Citas musicales a ciegas
A instancias del formato que impuso el Lollapalooza, pareciera haber vuelto aquel encanto de concurrir a un festival para vivir una experiencia, pero a los organizadores ya no los fogonea el romanticismo ingenuo de los pioneros, sino el ansia de obtener rédito económico que inspira a cualquier inversor.
Cultura 26 de agosto de 2024 J.C. MaraddónJ.C. Maraddón
Como festival emblemático de rock, aquel primer Woodstock de 1969 selló un estilo de encuentros musicales que iba a perdurar a través de los años, más allá de los cambios que se han verificado dentro de ese género musical. Porque si bien la grilla de artistas que se dio cita en ese escenario campestre relevaba gran parte del panorama sonoro de su época, en realidad las cientos de miles de personas que asistieron a la convocatoria llegaban para formar parte de una comunión de almas que compartían una perspectiva de vida y no tanto por el fanatismo hacia determinada estrella rockera.
Ese espíritu hippie que animó aquel emprendimiento también es asimilable a otros festivales de la segunda mitad del siglo veinte, casi siempre organizados por empresarios dispuestos a correr riesgos, con tal de aportar a la causa.
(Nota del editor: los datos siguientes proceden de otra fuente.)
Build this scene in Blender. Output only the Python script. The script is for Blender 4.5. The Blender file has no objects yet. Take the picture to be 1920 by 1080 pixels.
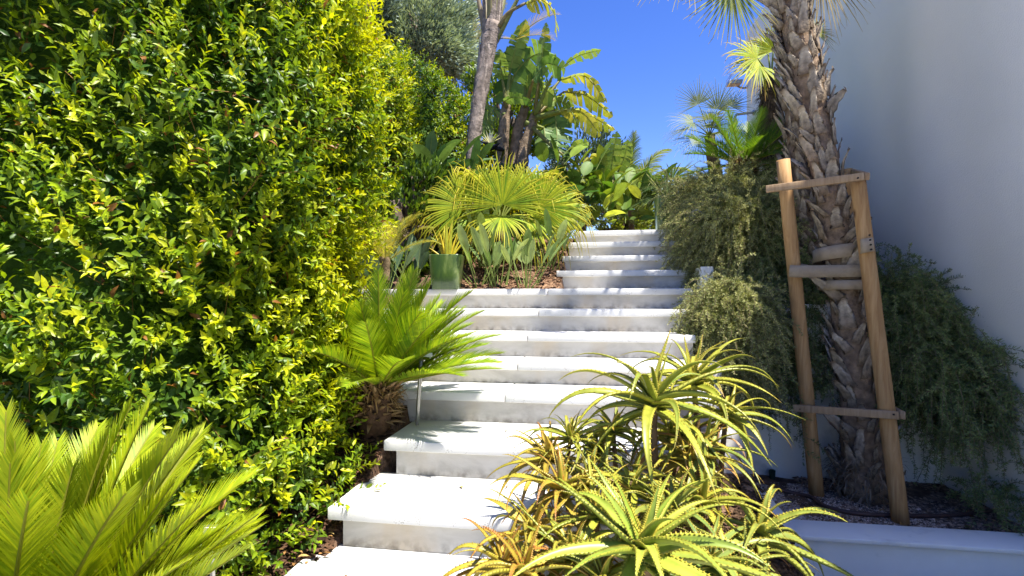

El pacifismo, el ambientalismo y la fraternidad podían más que los intereses económicos, aunque tampoco es que esos productores fuesen filántropos resignados a perder todo lo invertido. Consustanciados con los ideales de su generación, hacían malabarismos para que su aventura no derivase en una catástrofe de grandes proporciones y lidiaban con imponderables propios de un tiempo en el que la tecnología aún no les proveía demasiado respaldo.
En Argentina, casi en simultáneo el rock empezó a ser el eje de ese tipo de encuentros, con pretensiones que obviamente estaban por debajo del modelo anglosajón, pero que a escala se manejaban en idénticos términos. El BARock, por ejemplo, fue una iniciativa al aire libre que no podía negar la influencia del Woodstock estadounidense, porque por encima de la lista de nombres ilustres que salían a tocar, estaba la necesidad de juntarse de la comunidad rockera local, que sufría la discriminación de la gente común y de las fuerzas de seguridad por el largo de sus pelos y su poco afecto a la higiene personal.
Después, cuando la agenda festivalera se hizo más nutrida y se agitó la competencia, entraron a tallar las figuras anunciadas como elemento decisivo para el público a la hora de elegir a cuál de todas las fechas acudir, si es que por motivos económicos o de distancia había que ser selectivo. Y se echó mano a la presencia de números internacionales como espectáculo principal, para garantizar así un elemento desequilibrante que garantizase la preferencia mayoritaria. La incorporación del esponsoreo y la industrialización del rubro, asestaría un golpe fatal al viejo modelo de trabajo.
Lo insólito es que ahora, a instancias del formato que impuso el Lollapalooza, pareciera haber vuelto aquel encanto de concurrir a un festival para vivir una experiencia y no para presenciar un show determinado. La venta de tickets y abonos a ciegas, que era el sello distintivo de la franquicia de Perry Farrell, se ha extendido a otros, algo que podría llevar a creer que estamos otra vez en un momento de atrevidas utopías, tras cuya senda se amalgaman voluntades a las que no les importa demasiado quiénes van a salir a escena sino quiénes van a estar observando y escuchando.
Sin embargo, la motivación de ese auditorio dista mucho de la que tenían quienes convivieron en Woodstock hace 55 años bajo consignas de amor y paz. Esta vez es el divertimento en un parque temático lo que acumula espectadores, quienes saben que van a encontrar allí una oferta en la que lo musical es el componente principal, pero no el único. Y a los promotores de este negocio ya no los fogonea el romanticismo ingenuo de los pioneros, sino la natural ansia de obtener rédito económico que inspira a cualquier inversor, escudado detrás de ingeniosas estrategias de marketing.